Please give the listing again in its entirety, exactly as written.

────────────────────

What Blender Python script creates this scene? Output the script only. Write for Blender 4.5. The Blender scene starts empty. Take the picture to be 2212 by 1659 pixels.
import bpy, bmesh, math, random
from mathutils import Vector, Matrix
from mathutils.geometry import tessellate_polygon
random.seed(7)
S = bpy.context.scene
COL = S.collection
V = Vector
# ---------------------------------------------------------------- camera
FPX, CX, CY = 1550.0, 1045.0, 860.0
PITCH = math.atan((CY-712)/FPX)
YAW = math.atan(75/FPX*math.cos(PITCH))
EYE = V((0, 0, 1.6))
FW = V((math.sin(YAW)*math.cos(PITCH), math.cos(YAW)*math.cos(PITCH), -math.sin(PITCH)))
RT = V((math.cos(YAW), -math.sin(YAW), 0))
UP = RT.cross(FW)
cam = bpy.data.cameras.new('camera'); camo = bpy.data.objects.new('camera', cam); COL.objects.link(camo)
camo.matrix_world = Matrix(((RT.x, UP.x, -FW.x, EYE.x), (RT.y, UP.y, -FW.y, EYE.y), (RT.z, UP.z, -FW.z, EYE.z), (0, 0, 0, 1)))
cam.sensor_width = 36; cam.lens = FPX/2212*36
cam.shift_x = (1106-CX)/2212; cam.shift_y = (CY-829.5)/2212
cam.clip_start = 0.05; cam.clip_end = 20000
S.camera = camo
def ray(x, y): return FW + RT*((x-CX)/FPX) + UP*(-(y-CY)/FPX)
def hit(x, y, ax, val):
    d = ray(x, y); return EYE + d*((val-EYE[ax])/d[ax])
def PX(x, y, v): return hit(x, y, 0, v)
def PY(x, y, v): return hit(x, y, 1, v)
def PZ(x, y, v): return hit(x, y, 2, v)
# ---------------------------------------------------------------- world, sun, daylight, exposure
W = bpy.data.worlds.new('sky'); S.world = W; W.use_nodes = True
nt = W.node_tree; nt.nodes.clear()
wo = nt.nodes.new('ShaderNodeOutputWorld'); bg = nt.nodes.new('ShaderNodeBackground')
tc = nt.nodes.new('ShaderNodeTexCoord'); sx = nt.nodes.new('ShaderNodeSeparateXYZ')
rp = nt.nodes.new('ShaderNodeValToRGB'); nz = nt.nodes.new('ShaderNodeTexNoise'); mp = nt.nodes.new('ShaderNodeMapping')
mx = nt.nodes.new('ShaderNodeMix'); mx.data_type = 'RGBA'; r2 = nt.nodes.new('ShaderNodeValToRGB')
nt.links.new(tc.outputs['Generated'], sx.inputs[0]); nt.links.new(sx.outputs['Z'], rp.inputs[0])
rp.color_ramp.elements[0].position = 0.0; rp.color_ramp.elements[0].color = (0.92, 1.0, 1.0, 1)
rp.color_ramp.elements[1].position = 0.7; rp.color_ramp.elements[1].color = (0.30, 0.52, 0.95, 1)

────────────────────

REPLY ::
What Blender Python script creates this scene? Output the script only. Write for Blender 4.5. The Blender scene starts empty. Take the picture to be 2212 by 1659 pixels.
import bpy, bmesh, math, random
from mathutils import Vector, Matrix
from mathutils.geometry import tessellate_polygon
random.seed(7)
S = bpy.context.scene
COL = S.collection
V = Vector
# ---------------------------------------------------------------- camera
FPX, CX, CY = 1550.0, 1045.0, 860.0
PITCH = math.atan((CY-712)/FPX)
YAW = math.atan(75/FPX*math.cos(PITCH))
EYE = V((0, 0, 1.6))
FW = V((math.sin(YAW)*math.cos(PITCH), math.cos(YAW)*math.cos(PITCH), -math.sin(PITCH)))
RT = V((math.cos(YAW), -math.sin(YAW), 0))
UP = RT.cross(FW)
cam = bpy.data.cameras.new('camera'); camo = bpy.data.objects.new('camera', cam); COL.objects.link(camo)
camo.matrix_world = Matrix(((RT.x, UP.x, -FW.x, EYE.x), (RT.y, UP.y, -FW.y, EYE.y), (RT.z, UP.z, -FW.z, EYE.z), (0, 0, 0, 1)))
cam.sensor_width = 36; cam.lens = FPX/2212*36
cam.shift_x = (1106-CX)/2212; cam.shift_y = (CY-829.5)/2212
cam.clip_start = 0.05; cam.clip_end = 20000
S.camera = camo
def ray(x, y): return FW + RT*((x-CX)/FPX) + UP*(-(y-CY)/FPX)
def hit(x, y, ax, val):
    d = ray(x, y); return EYE + d*((val-EYE[ax])/d[ax])
def PX(x, y, v): return hit(x, y, 0, v)
def PY(x, y, v): return hit(x, y, 1, v)
def PZ(x, y, v): return hit(x, y, 2, v)
# ---------------------------------------------------------------- world, sun, daylight, exposure
W = bpy.data.worlds.new('sky'); S.world = W; W.use_nodes = True
nt = W.node_tree; nt.nodes.clear()
wo = nt.nodes.new('ShaderNodeOutputWorld'); bg = nt.nodes.new('ShaderNodeBackground')
tc = nt.nodes.new('ShaderNodeTexCoord'); sx = nt.nodes.new('ShaderNodeSeparateXYZ')
rp = nt.nodes.new('ShaderNodeValToRGB'); nz = nt.nodes.new('ShaderNodeTexNoise'); mp = nt.nodes.new('ShaderNodeMapping')
mx = nt.nodes.new('ShaderNodeMix'); mx.data_type = 'RGBA'; r2 = nt.nodes.new('ShaderNodeValToRGB')
nt.links.new(tc.outputs['Generated'], sx.inputs[0]); nt.links.new(sx.outputs['Z'], rp.inputs[0])
rp.color_ramp.elements[0].position = 0.0; rp.color_ramp.elements[0].color = (0.92, 1.0, 1.0, 1)
rp.color_ramp.elements[1].position = 0.7; rp.color_ramp.elements[1].color = (0.30, 0.52, 0.95, 1)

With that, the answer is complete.